EXERCISE AIM.
Search the listing for "picture" and copy every line where it appears.

[Records]

•••••

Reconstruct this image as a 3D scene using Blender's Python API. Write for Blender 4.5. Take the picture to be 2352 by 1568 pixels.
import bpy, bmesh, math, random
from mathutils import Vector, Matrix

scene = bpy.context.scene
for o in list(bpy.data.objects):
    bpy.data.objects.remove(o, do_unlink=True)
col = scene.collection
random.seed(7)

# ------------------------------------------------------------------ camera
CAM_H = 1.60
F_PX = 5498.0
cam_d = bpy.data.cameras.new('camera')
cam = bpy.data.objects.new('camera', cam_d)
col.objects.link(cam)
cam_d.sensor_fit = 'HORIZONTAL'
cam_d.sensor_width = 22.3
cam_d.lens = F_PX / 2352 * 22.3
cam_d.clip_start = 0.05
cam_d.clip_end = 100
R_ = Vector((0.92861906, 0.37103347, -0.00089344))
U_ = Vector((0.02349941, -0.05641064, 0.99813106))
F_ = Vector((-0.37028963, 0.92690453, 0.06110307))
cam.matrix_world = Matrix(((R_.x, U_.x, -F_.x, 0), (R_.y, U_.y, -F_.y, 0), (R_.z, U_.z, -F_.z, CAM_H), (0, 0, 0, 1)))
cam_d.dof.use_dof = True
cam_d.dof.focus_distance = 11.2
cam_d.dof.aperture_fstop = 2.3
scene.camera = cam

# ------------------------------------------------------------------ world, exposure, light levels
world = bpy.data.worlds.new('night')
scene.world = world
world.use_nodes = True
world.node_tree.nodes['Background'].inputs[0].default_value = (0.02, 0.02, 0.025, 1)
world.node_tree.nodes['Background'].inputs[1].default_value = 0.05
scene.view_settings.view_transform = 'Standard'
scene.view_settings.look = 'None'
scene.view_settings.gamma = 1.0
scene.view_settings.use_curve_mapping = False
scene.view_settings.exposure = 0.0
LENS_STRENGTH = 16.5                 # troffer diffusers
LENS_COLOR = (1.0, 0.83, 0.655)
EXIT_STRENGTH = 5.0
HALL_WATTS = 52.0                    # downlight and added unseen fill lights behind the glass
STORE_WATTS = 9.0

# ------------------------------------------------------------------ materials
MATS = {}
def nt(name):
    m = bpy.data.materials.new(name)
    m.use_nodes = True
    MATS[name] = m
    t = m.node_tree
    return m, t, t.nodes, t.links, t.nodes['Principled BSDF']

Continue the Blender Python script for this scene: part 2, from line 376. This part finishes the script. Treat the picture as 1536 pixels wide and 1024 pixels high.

•••••

FINAL RESULT.
Reconstruct this image as a 3D scene using Blender's Python API. Write for Blender 4.5. Take the picture to be 2352 by 1568 pixels.
Continue the Blender Python script for this scene: part 2, from line 376. This part finishes the script. Treat the picture as 1536 pixels wide and 1024 pixels high.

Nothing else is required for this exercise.